[STATED TASK] Every line that contains the word "part" should be copied out.
=====
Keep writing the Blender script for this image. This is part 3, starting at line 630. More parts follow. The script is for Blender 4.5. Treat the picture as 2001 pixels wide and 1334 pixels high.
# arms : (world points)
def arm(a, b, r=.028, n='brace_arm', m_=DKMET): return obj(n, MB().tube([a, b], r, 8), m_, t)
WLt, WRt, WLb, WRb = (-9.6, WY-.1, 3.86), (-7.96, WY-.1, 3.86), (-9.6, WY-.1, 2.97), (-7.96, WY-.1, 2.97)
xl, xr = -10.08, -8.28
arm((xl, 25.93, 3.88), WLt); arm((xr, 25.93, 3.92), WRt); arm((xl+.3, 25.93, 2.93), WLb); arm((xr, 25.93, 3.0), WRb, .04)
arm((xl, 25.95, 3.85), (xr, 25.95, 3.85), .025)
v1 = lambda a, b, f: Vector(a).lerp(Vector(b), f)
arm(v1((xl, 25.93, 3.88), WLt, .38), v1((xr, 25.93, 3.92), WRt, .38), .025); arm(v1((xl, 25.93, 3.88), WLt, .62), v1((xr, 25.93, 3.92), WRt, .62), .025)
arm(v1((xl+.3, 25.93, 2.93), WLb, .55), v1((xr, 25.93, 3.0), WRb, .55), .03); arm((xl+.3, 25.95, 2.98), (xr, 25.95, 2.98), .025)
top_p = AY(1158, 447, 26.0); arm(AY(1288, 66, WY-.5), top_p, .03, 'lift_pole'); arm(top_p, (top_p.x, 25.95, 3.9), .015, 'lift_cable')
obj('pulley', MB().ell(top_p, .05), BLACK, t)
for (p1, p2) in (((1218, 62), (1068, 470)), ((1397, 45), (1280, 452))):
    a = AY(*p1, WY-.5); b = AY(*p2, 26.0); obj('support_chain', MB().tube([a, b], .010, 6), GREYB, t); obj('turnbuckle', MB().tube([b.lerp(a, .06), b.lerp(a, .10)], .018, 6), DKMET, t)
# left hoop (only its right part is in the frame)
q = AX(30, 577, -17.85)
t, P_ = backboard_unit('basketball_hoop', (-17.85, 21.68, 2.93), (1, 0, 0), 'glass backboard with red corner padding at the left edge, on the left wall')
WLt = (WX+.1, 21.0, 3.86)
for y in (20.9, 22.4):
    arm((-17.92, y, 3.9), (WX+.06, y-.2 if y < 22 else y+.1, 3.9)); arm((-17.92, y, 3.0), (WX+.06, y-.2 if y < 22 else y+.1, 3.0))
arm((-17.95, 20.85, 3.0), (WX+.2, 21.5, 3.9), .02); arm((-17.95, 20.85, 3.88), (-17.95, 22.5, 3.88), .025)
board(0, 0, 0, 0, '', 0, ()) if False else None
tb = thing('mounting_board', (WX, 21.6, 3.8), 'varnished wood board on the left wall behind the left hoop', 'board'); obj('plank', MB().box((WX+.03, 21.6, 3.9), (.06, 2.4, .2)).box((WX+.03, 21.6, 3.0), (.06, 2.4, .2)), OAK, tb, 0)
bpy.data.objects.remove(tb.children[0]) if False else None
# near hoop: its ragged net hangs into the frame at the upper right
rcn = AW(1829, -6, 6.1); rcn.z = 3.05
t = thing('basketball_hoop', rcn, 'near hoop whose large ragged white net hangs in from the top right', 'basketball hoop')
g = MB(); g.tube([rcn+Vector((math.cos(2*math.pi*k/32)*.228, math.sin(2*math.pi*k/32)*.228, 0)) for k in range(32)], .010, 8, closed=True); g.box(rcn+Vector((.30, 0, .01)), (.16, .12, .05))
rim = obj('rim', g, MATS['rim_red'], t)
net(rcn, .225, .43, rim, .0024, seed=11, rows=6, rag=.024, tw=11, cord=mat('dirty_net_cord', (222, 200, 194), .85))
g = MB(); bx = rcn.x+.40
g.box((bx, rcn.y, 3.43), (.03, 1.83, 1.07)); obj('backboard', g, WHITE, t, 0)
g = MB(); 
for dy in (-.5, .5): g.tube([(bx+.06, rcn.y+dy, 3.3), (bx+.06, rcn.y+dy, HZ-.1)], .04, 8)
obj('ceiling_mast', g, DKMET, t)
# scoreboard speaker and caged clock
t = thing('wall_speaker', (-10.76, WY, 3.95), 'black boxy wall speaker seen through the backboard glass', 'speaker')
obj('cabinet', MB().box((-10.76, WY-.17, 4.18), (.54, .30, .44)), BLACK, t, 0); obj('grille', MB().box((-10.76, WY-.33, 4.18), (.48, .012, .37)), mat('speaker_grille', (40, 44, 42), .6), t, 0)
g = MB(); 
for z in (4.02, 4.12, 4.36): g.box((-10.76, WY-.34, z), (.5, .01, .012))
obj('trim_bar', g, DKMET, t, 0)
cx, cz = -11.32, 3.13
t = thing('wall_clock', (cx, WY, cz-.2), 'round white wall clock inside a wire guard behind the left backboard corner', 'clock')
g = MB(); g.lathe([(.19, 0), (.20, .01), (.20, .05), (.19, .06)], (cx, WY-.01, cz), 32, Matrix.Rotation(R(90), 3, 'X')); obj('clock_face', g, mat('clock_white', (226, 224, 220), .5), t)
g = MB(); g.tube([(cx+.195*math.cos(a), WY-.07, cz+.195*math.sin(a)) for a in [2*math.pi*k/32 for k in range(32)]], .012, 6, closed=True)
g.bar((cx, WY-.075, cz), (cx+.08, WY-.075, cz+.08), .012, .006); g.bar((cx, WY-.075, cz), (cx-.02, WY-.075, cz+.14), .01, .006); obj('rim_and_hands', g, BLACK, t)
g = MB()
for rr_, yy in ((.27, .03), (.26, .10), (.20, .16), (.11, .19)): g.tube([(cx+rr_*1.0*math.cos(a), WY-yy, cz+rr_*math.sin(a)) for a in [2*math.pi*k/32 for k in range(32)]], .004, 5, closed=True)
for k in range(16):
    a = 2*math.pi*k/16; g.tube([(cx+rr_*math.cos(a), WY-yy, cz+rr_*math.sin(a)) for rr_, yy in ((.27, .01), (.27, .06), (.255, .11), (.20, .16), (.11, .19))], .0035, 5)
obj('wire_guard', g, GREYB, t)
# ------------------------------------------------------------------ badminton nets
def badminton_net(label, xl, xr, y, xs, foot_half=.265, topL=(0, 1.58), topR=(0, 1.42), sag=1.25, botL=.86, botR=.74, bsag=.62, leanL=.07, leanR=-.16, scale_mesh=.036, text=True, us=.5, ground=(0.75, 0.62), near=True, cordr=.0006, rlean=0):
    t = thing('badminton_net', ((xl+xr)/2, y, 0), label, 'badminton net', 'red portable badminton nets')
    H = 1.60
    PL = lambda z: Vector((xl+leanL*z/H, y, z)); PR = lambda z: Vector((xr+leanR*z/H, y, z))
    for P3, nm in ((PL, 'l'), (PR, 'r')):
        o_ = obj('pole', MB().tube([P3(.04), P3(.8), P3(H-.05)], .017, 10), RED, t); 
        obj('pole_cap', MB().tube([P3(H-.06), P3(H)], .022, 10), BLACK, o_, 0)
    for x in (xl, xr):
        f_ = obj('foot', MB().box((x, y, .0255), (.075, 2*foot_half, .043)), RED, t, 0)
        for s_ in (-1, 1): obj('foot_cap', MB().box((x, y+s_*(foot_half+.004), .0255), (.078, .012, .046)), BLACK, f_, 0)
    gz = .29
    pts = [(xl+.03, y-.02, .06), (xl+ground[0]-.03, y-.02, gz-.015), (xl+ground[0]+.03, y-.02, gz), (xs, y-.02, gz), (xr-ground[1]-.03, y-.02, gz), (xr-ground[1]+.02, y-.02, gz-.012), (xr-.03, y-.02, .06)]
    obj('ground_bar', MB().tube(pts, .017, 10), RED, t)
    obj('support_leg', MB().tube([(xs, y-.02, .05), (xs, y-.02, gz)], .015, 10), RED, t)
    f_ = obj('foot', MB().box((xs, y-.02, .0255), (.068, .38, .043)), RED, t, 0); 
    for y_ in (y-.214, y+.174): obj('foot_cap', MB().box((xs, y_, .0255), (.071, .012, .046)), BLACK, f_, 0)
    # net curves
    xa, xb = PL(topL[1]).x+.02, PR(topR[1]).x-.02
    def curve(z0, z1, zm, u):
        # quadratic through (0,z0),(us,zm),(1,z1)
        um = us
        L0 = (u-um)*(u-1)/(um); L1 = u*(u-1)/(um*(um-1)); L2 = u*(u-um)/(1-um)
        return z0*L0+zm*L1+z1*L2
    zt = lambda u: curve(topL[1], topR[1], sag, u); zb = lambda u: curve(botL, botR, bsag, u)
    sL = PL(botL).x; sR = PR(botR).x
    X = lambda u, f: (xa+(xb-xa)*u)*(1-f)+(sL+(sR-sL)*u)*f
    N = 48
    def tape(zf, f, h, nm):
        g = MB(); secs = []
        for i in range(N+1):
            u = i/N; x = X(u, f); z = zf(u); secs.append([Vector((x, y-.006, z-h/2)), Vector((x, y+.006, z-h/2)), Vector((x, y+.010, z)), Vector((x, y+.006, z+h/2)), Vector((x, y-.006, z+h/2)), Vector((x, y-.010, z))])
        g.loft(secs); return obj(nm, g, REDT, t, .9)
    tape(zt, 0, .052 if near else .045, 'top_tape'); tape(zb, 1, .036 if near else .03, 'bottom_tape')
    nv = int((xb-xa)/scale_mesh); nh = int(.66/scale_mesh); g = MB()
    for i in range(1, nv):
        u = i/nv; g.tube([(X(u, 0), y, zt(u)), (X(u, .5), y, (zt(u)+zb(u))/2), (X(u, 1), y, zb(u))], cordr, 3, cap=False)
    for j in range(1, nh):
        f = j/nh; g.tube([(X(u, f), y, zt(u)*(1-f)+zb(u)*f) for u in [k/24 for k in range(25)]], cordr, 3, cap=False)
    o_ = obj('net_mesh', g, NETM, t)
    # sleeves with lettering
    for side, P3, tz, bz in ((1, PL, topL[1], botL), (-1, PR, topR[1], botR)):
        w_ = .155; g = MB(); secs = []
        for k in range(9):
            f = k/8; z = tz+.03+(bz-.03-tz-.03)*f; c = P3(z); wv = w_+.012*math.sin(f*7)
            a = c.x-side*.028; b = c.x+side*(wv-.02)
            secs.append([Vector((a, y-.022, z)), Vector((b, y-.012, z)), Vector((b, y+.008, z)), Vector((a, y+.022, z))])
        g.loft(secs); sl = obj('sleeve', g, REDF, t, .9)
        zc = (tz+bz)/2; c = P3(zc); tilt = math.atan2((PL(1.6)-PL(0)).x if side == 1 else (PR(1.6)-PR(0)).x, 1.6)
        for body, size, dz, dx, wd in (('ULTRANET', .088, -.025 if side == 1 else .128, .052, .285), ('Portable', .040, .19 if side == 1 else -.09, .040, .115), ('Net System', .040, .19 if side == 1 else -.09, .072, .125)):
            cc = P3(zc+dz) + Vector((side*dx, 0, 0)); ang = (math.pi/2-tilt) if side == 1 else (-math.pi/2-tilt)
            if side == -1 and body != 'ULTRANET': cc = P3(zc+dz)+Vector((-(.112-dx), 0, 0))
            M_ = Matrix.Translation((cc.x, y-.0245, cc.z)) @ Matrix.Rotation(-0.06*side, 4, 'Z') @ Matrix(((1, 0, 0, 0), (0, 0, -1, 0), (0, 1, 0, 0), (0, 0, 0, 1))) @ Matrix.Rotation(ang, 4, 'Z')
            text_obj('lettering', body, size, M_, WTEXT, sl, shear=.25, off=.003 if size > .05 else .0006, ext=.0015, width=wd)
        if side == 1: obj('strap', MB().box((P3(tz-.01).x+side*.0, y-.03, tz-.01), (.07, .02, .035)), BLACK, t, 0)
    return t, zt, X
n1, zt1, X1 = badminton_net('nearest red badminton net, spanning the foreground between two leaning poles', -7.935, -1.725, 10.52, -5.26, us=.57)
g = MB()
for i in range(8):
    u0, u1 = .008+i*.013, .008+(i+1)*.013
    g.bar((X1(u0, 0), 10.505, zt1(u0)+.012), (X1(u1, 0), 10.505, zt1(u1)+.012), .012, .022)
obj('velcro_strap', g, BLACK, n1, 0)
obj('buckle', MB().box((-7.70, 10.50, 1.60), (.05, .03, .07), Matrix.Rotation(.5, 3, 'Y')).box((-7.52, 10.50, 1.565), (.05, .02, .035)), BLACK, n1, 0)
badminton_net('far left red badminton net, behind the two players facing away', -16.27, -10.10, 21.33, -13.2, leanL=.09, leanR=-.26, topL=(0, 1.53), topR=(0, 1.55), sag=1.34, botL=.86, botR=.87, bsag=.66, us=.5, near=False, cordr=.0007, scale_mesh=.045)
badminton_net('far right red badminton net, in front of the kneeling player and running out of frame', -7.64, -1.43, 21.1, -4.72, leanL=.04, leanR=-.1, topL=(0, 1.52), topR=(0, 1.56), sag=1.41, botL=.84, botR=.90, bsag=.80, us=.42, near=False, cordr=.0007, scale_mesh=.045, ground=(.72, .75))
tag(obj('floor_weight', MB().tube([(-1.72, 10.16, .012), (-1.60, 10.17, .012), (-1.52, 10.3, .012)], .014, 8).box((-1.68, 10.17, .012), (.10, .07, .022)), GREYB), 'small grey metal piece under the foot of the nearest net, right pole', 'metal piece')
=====
[ANSWER TO THIS PROBLEM]
Keep writing the Blender script for this image. This is part 3, starting at line 630. More parts follow. The script is for Blender 4.5. Treat the picture as 2001 pixels wide and 1334 pixels high.
# left hoop (only its right part is in the frame)